The bassoon does not have the glamour of the trumpet or the violin or the mercurial celerity of the oboe. Nevertheless it is an instrument of character, capable of scatological humour, burly romance and mournful reverie. Composers can surprise us as Vaughan Williams did for the Tuba in his concerto in which the central romance has nothing of the pawky humour usually associated with the instrument; instead we are given one of the most treasurable and lovely soliloquies.

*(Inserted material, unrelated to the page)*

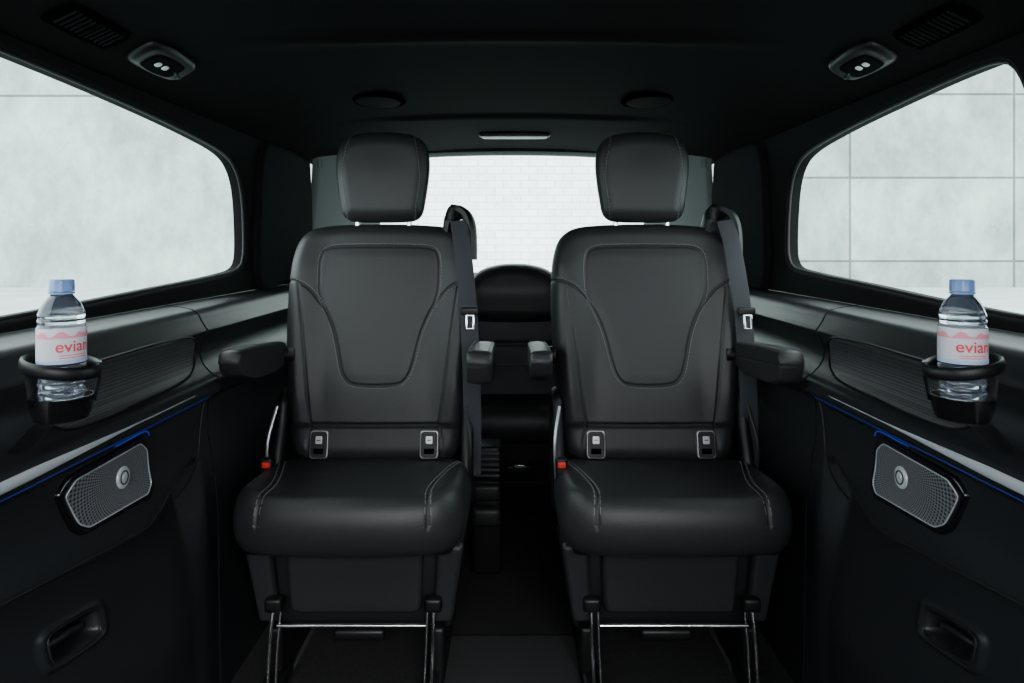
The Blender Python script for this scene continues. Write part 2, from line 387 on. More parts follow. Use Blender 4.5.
for s in (-1, 1):
    w = mk('wall_'+sides[s], side_panel(s, YF, 1.526, True), TRIM, angle=60, recalc=False); tag(w, kind='structure')
    mk('quarter_trim', side_panel(s, 1.534, 3.1, False), TRIM, w, angle=60, recalc=False)
    o = window_open(s); c = np.array([(o[:,0].min()+o[:,0].max())/2, .1])
    y0,y1,z0,z1 = YF, 2.62, -.135, .335
    outer = []
    for q in o:
        d = q-c; t = 1e9
        if d[0] > 0: t = min(t, (y1-c[0])/d[0])
        if d[0] < 0: t = min(t, (y0-c[0])/d[0])
        if d[1] > 0: t = min(t, (z1-c[1])/d[1])
        if d[1] < 0: t = min(t, (z0-c[1])/d[1])
        outer.append(c+d*t)
    outer = np.array(outer); n = len(o)
    Tn = np.roll(o,-1,0)-np.roll(o,1,0); Tn /= np.linalg.norm(Tn,axis=1)[:,None]; Nn = np.stack([Tn[:,1], -Tn[:,0]],1)
    if ((Nn*(o-c)).sum(1)).mean() < 0: Nn = -Nn
    V = []; 
    for ringp, X in ((outer, XW-.004),(o+Nn*.010, XW-.004),(o+Nn*.003, XW+.000),(o, XW+.008),(o, XW+.034)):
        V += [(s*X, q[0], q[1]) for q in ringp]
    Fc = [(r*n+i, r*n+(i+1)%n, (r+1)*n+(i+1)%n, (r+1)*n+i) for r in range(4) for i in range(n)]
    cor = [(y0,z0),(y0,z1),(y1,z0),(y1,z1)]
    for cy, cz in cor:
        k = len(V); V.append((s*(XW-.004), cy, cz))
        m = int(np.argmin(np.abs(np.arctan2(outer[:,1]-c[1], outer[:,0]-c[0])-math.atan2(cz-c[1], cy-c[0]))))
        for mm in (m-1, m): Fc.append((mm%n, (mm+1)%n, k))
    mk('window_surround', (V, Fc), PILLAR, w, angle=50, recalc=False)
    mk('seal', tube([(s*(XW+.006), q[0], q[1]) for q in resample(o, 120, True)], .004, closed=True, ref=(1,0,0), smooth=False, seg=8), SEAL, w)
    win = 1 if s < 0 else 2
    V = [(s*(XW+.03), q[0], q[1]) for q in o]; g = mk('window_%d' % win, (V, [tuple(range(n))]), GLASS, smooth=False); tag(g, kind='structure')
    mk('sill_backing', box((s*.83,1.30,-.58),(.01,3.7,.9)), SEAL, w)
    (vf, inf) = slab([(2.06,-.125),(2.06,.2),(2.09,.29),(2.14,.325),(2.5,.325),(2.58,.3),(2.58,-.12),(2.3,-.13)], (s*.776,0,0),(0,1,0),(0,0,1),(-s,0,0), .02,.016,.01)
    mk('pillar_cover', vf, PILLAR, w)
    ins = [(1.04,-.196),(1.20,-.191),(1.35,-.191),(1.45,-.198),(1.492,-.216),(1.500,-.240),(1.482,-.266),(1.42,-.281),(1.25,-.286),(1.10,-.287),(1.03,-.278),(1.005,-.245),(1.012,-.212)]
    mk('textured_insert', patch(ins, s, .003, R=.006), WEAVE, w)
    mk('insert_rim', tube([surf(s,y,z,.0025) for y,z in resample(catmull(ins,True),110,True)], .0026, closed=True, ref=(1,0,0), smooth=False, seg=8), PLASTIC_D, w)
    mk('chrome_strip', tube([surf(s,y,-.311,.003) for y in np.linspace(.45,1.40,60)], .0082,.004, ref=(1,0,0), smooth=False, seg=14, taper=lambda t: 1 if t<.50 else max(.12,(1-(t-.50)/.34)**1.1 if t<.84 else .12)), TRIMSILVER, w)
    mk('ambient_light_strip', tube([surf(s,y,-.334,.0003) for y in np.linspace(.80,1.50,36)], .0011, ref=(0,0,1), smooth=False, seg=8), BLUE, w)
    mk('panel_crease', tube([surf(s,y,z,-.001) for y,z in ((1.505,-.345),(1.495,-.40),(1.475,-.45),(1.43,-.487),(1.36,-.507))], .0025, ref=(1,0,0), seg=8), SEAL, w)
    mk('recess_lip', tube([surf(s,y,float(crease(y))+.003,.001,False) for y in np.linspace(.45,1.44,50)], .0030,.0026, ref=(1,0,0), smooth=False, seg=8), PLASTIC, w)  # raised tube added along the crease edge to catch a highlight
    pr = []
    for a in np.linspace(0,2*math.pi,96,endpoint=False):
        ca,sa = math.cos(a),math.sin(a); k_ = 1.06/((abs(ca)**PE+abs(sa)**PE)**(1/PE))
        y_ = PK[0]+PK[2]*k_*ca; z_ = PK[1]+PK[3]*k_*sa-PK[4]*(y_-PK[0]); pr.append((y_,z_))
    mk('pocket_rim', tube([surf(s,y,z,.0003,True) for y,z in pr], .0020,.0020, closed=True, ref=(1,0,0), smooth=False, seg=8), PLASTIC, w)
    hb_x = float(wallx(PK[0], PK[1]+.04, True))
    mk('handle_bar', tube([(s*(hb_x+.03),1.034,-.622),(s*(hb_x+.006),1.046,-.615),(s*(hb_x+.002),1.085,-.618),(s*(hb_x+.006),1.122,-.628),(s*(hb_x+.03),1.134,-.636)], .006,.005, ref=(1,0,0)), PLASTIC, w)
    # speaker
    sp = empty('door_speaker', (s*.68, 1.15, -.46))
    bz0 = [(1.015,-.375),(1.042,-.354),(1.250,-.350),(1.276,-.372),(1.284,-.452),(1.266,-.470),(1.072,-.459),(1.048,-.442)]
    bz = rounded(bz0, .008)
    mk('bezel', patch(bz, s, .007, R=.006, smooth=False, ns=260), GLOSS, sp)
    bza = np.array(rounded(bz0, .008)); cc = np.array([1.154,-.409]); gr = cc+(bza-cc)*np.array([.885,.80])
    tw = (1.182,-.404)
    mk('grille', patch(gr.tolist(), s, .002, off=.0060, R=.002, ni=40, ns=260, smooth=False), PERF, sp)
    mk('grille_rim', tube([surf(s,y,z,.0080) for y,z in resample(gr.tolist(),120,True)], .0010, closed=True, ref=(1,0,0), smooth=False, seg=8), SILVER, sp)
    def circ(r): return [(tw[0]+r*math.cos(a), tw[1]+r*math.sin(a)) for a in np.linspace(0,2*math.pi,48,endpoint=False)]
    mk('tweeter', patch(circ(.0190), s, .0034, off=.0078, R=.003, ns=64, ni=6, smooth=False), TRIMSILVER, sp)
    mk('tweeter_ring', tube([surf(s,y,z,.0112) for y,z in circ(.0110)], .0013, closed=True, ref=(1,0,0), smooth=False, seg=8), PLASTIC_D, sp)
    mk('tweeter_dome', patch(circ(.0075), s, .0024, off=.0108, R=.005, ns=48, ni=5, smooth=False), SILVER, sp)
    mk('light_strip', tube([surf(s,y,z,.003) for y,z in [(1.16,-.344),(1.20,-.343),(1.25,-.343),(1.270,-.350),(1.276,-.358)]], .0011, ref=(1,0,0)), BLUE, sp)
    tag(sp, 'silver perforated %s door speaker in a gloss black bezel, below the %s bottle' % (sides[s], sides[s]), 'speaker', 'door speakers')

# ------------------------------------------------------------ ceiling
cp = [(-.79,.318),(-.755,.334),(-.70,.362),(-.62,.394),(-.5,.420),(-.35,.436),(-.15,.446),(0,.448)]
cp = cp+[(-x,z) for x,z in reversed(cp[:-1])]
cc_ = catmull(cp, False, 6)
def ceilz(x): return float(np.interp(x, cc_[:,0], cc_[:,1]))
Ys = np.linspace(YF, 3.12, 240); V=[]
for y in Ys:
    for x, z in cc_:
        yy = y+.12*(x/.78)**2
        k = .5+.5*math.cos(math.pi*min(1,abs(x)/.7))
        dz = -.010*math.exp(-((yy-1.46)/.035)**2)*min(1,k*2) - .012*sstep((yy-2.30)/.06)*min(1,k*2)
        V.append((x, y, z+dz))
nz=len(cc_); Fc=[(i*nz+j,i*nz+j+1,(i+1)*nz+j+1,(i+1)*nz+j) for i in range(len(Ys)-1) for j in range(nz-1)]
tag(mk('ceiling', (V,Fc), HEAD, recalc=False), kind='structure')

# ------------------------------------------------------------ floor and added light blocker behind the viewer
fl = tag(mk('floor', box((0,1.3,-1.03),(1.62,3.7,.02)), CARPET, smooth=False), kind='structure')
for x in (-.54,-.18,.18,.54):
    for d in (-.014,.014): mk('floor_rail', box((x+d,1.7,-1.016),(.008,1.5,.012),.002), STEEL, fl)
tag(mk('wall_front', box((0,YF,-.60),(1.62,.04,.86),.01), PLASTIC), kind='structure')  # unseen box added to block low frontal light and darken the lower parts

# ------------------------------------------------------------ tailgate / rear wall
o = resample(catmull([(-.60,-.12),(0,-.125),(.60,-.12),(.625,-.08),(.60,.28),(.57,.37),(.50,.395),(0,.412),(-.50,.395),(-.57,.37),(-.60,.28),(-.625,-.08)], True), 160, True)
c = np.array([0,.1]); outer=[]
for q in o:
    d=q-c; t=1e9
    t=min(t, .82/abs(d[0]) if abs(d[0])>1e-9 else 1e9)
    if d[1]>0: t=min(t,(.47-.1)/d[1])
    if d[1]<0: t=min(t,(1.12)/-d[1])
    outer.append(c+d*t)
n=len(o); V=[]
for ring_, y in ((np.array(outer),3.09),(c+(o-c)*1.04,3.08),(o,3.10),(o,3.14)): V += [(q[0],y,q[1]) for q in ring_]
Fc=[(r*n+i,r*n+(i+1)%n,(r+1)*n+(i+1)%n,(r+1)*n+i) for r in range(3) for i in range(n)]
tag(mk('wall_rear', (V,Fc), PLASTIC, angle=50, recalc=False), kind='structure')
tag(mk('window_3', ([(q[0],3.13,q[1]) for q in o],[tuple(range(n))]), GLASS, smooth=False), kind='structure')
for s in (-1,1):
    t = mk('trim_%d' % (1 if s<0 else 2), slab([(-.20,-.35),(-.20,.30),(-.17,.40),(.20,.42),(.24,.36),(.24,-.35)], (s*.69,2.79,0),(-s*.16,.40,0),(0,0,1),(-s*.40,-.16,0),.03,.012,.01)[0], GREYP); tag(t, kind='structure')
    q = Vector((s*.742,2.64,.315))
    mk('marking', tube([q+Vector((a*.012*-s*.4,a*.012*.9-.012,b*.014)) for a,b in ((-1,-1),(-1,1),(1,1),(1,-1))], .0012, closed=True, ref=(1,0,0), smooth=False, seg=6), PLASTIC_D, t)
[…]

The ASV selection is from the works of two composers dead and two composers living. The Fogg has been on the cognoscenti's want-list for years. Apart from a 1990s BBC broadcast there have been few performances in recent years. Robert Gough's 1980s version with the Windsor Sinfonia conducted by Robert Tucker at Broadheath was a very welcome exception. The work was premiered by Archie Camden with the BBCSO conducted by the composer on 20 August 1931 at the Queen's Hall. Its popularity was suffocated by the Second World War and was then largely forgotten. The Fogg is a work of jollity with almost-quotes from The Rite and The Firebird. The writing is carefree. It reminded me of Bax in his lighter and later vein - viz the Woodwind Concertante of 1949 and earlier works including the still unrecorded overture Work in Progress. The lumbering and then swiftly skittish finale recalls Chabrier's España and contrasts with the treacly burble of the Grave middle movement. Constant Lambert must surely have loved this work.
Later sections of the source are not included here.